El amor en general salva mi fama, mi nombre, mi imagen. Me guarda. Pero sé, no sé bien cómo, que si no amo en concreto a los hombres tampoco amaré con un amor personal a Dios. Decía el Padre Kentenich:
“Sólo unos pocos pedagogos vislumbran, cuán débil y raquítico es el amor personal a Dios, también en almas femeninas religiosas. La razón, entre otras, es y permanece siempre la misma. El amor a Dios no radica con suficiente profundidad en el amor al prójimo, religiosamente anclado; y por eso no es resistente en las crisis y cargas de la vida moderna”.
Un amor a Dios desencarnado es un amor de ideas, de pensamientos piadosos, de palabras poéticas llenas de fuego, de ensoñaciones bonitas que intentan sacarme de mi pobreza.
Pero el amor de Dios se encarna. Y el rostro de Jesús deja de escribir sobre la arena y perdona en público a una mujer concreta mirándola a los ojos.
Salva a una persona que ha cometido un pecado público. Y su mirada hacia ella la perdona. Su amor la levanta. Es concreto, es personal, es humano.
Mi amor no puede ser genérico. Porque corro el riesgo de no ser sacerdote sino funcionario. De no ser pastor sino ideólogo. Encargado de actividades y no hombre de Dios entre los hombres.
Corro el riesgo de escribir libros sin alma cuando mi alma no ama en lo concreto. Y levantar teorías como muros que separan a Dios de los hombres y a los hombres entre ellos.
Es más pulcro el amor que no se embarra, que no se acerca, que no se abaja. Es más puro, más limpio como teoría abstracta.

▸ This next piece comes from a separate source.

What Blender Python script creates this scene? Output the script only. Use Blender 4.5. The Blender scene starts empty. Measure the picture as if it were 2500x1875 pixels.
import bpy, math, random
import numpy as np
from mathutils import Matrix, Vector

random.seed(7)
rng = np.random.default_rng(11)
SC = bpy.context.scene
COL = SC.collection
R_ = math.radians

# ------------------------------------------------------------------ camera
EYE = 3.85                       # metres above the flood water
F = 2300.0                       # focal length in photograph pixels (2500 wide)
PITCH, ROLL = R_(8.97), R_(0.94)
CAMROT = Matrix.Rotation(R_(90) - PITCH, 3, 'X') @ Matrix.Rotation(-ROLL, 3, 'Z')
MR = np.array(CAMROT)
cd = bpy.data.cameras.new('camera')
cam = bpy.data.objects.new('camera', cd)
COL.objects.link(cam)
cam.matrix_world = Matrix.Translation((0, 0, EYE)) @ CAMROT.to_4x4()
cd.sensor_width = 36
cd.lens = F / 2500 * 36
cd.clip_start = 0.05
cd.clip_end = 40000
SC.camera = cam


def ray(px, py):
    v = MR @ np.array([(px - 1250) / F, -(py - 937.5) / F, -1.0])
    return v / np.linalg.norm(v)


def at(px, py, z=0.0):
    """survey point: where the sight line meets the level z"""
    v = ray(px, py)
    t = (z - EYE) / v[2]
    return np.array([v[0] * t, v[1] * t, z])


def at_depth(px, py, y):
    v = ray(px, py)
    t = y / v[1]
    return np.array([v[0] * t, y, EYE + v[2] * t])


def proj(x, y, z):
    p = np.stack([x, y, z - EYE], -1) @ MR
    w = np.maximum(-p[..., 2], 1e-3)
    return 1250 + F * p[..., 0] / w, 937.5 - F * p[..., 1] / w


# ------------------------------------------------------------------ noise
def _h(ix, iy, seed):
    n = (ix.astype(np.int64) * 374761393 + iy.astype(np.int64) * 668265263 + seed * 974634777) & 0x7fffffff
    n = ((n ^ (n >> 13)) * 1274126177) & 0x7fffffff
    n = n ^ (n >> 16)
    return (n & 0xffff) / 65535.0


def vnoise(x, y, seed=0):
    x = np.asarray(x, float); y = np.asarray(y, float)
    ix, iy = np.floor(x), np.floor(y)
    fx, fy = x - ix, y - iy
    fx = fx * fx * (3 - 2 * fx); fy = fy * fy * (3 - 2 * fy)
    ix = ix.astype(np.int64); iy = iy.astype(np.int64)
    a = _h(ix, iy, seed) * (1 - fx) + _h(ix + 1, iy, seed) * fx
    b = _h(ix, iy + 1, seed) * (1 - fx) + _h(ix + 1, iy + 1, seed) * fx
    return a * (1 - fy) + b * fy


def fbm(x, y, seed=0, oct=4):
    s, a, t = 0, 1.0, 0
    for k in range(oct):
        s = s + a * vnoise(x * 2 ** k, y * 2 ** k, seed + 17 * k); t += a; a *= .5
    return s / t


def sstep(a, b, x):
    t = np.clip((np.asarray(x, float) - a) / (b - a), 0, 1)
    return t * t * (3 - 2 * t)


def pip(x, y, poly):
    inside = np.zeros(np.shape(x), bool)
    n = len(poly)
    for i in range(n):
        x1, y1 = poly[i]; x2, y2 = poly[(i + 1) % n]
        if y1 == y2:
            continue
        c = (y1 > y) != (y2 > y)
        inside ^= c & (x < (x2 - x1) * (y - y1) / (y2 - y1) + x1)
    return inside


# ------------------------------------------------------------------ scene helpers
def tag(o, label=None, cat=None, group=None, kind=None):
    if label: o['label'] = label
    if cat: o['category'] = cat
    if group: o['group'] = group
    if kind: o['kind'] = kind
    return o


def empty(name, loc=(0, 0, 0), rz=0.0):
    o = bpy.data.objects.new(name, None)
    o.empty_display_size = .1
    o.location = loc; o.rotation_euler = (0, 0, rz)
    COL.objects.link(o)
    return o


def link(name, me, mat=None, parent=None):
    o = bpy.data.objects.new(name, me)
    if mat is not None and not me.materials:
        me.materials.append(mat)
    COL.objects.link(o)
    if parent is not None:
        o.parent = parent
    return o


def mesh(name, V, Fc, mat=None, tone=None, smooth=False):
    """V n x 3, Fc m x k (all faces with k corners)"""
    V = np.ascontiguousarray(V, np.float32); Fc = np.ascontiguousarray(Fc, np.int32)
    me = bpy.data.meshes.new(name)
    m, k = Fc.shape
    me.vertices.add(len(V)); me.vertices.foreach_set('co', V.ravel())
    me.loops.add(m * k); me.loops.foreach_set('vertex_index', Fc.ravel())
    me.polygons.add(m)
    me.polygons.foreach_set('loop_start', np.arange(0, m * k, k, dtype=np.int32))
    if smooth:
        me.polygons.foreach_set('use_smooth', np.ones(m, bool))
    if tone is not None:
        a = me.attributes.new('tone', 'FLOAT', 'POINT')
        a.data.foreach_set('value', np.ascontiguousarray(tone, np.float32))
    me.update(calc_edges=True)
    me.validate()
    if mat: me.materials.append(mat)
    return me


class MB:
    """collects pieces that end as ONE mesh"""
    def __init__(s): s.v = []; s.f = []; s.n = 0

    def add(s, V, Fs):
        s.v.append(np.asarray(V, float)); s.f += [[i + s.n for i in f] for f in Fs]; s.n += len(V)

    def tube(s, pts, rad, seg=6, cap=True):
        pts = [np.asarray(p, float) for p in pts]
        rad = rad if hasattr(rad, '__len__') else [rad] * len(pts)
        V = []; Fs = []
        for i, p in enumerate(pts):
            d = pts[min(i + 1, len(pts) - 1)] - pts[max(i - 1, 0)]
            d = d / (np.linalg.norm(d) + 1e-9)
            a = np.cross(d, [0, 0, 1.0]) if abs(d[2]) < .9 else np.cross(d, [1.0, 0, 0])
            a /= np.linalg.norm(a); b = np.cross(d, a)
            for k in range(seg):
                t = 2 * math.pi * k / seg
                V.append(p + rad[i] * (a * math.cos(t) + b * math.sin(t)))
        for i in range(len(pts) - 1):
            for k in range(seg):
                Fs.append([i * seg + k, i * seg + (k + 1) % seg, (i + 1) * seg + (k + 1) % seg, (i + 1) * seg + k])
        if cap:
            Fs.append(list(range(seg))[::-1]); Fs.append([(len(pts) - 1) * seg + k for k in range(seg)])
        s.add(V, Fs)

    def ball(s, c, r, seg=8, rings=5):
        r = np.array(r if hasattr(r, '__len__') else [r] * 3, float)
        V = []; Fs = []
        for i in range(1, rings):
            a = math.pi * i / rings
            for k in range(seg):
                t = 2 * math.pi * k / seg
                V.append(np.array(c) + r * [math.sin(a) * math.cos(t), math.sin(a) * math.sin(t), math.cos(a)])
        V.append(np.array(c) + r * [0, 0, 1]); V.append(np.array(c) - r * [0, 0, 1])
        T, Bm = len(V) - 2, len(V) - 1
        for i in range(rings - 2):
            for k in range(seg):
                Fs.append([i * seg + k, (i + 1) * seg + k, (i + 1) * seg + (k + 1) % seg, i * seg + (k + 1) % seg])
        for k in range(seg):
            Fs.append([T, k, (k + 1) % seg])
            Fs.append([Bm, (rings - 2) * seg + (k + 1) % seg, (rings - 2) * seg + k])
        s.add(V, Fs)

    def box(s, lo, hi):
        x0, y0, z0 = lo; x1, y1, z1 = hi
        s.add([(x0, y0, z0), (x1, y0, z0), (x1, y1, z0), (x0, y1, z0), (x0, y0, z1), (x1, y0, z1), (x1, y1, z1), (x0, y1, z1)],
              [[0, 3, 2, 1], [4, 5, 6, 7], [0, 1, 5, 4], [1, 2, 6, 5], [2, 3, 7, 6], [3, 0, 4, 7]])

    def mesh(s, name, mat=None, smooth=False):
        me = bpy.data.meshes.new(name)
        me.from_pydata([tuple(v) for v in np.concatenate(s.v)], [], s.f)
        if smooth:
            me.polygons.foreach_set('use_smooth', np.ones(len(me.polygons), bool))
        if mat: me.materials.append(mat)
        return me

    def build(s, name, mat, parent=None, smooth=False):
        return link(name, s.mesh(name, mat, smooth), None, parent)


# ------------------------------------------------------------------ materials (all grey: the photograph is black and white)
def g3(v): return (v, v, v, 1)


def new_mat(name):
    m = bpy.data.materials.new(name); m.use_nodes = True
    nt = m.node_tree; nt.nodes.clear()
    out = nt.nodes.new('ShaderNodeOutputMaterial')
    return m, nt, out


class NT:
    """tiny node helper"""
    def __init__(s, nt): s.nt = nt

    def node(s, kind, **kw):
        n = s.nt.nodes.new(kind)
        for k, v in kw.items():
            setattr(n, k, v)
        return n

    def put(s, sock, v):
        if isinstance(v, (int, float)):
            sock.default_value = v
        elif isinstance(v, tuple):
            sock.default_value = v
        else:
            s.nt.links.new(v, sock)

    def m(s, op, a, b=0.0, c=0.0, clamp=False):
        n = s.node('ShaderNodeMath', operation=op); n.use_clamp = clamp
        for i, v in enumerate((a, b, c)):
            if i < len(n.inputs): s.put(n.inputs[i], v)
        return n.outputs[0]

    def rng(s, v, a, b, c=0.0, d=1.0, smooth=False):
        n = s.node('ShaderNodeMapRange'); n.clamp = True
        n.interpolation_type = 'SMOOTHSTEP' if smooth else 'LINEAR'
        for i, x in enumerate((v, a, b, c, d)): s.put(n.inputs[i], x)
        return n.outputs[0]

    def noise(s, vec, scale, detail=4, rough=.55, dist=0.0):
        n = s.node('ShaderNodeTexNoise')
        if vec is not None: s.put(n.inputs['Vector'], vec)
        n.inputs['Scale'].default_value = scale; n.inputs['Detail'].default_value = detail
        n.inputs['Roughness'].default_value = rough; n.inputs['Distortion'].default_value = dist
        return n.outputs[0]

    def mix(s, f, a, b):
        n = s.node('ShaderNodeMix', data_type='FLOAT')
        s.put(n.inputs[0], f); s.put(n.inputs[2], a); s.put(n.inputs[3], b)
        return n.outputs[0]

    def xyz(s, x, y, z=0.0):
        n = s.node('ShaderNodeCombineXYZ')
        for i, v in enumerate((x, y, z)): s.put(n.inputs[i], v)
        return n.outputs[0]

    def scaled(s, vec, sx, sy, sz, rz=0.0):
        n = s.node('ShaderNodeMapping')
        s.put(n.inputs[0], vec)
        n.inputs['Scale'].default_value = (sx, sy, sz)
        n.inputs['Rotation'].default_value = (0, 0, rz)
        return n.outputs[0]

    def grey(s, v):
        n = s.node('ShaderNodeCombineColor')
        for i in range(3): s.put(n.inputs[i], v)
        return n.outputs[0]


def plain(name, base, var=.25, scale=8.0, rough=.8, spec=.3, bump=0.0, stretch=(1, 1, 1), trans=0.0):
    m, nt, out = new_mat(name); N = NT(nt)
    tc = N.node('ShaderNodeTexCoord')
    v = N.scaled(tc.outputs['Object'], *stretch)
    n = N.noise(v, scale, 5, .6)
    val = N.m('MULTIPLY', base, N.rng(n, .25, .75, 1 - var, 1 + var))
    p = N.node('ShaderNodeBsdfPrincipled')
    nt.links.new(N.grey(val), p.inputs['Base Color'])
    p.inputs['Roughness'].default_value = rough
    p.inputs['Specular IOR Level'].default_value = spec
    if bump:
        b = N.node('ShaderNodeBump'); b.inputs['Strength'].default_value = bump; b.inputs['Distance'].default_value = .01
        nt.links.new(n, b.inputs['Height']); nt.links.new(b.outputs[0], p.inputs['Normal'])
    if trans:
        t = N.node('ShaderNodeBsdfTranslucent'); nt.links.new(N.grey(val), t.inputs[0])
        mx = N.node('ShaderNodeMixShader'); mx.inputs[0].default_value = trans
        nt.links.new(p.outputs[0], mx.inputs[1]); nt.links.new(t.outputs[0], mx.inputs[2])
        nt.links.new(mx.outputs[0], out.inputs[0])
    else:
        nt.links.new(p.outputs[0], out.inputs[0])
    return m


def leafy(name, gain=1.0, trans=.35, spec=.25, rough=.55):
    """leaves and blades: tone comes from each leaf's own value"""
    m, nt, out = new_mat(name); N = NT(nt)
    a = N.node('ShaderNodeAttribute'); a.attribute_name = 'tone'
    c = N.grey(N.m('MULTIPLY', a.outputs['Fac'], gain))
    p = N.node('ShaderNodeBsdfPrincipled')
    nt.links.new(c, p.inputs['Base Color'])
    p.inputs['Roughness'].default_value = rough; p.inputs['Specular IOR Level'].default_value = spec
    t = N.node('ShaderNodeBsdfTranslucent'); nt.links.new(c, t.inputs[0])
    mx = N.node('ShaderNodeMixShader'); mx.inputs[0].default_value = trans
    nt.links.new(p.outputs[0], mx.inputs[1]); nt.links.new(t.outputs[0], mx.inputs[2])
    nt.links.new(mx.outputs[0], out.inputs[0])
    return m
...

Pero no es el amor de ese Dios hecho carne que vertió su sangre por amarme en serio. Por amarme a mí con mi nombre, con mis deficiencias, con mis pecados. Amarme a mí en concreto, no a todos los hombres con un amor genérico.
Es personal ese amor de Dios que me levanta y sostiene cada mañana. Para darme la vida. No es una teoría. Es un amor hecho carne.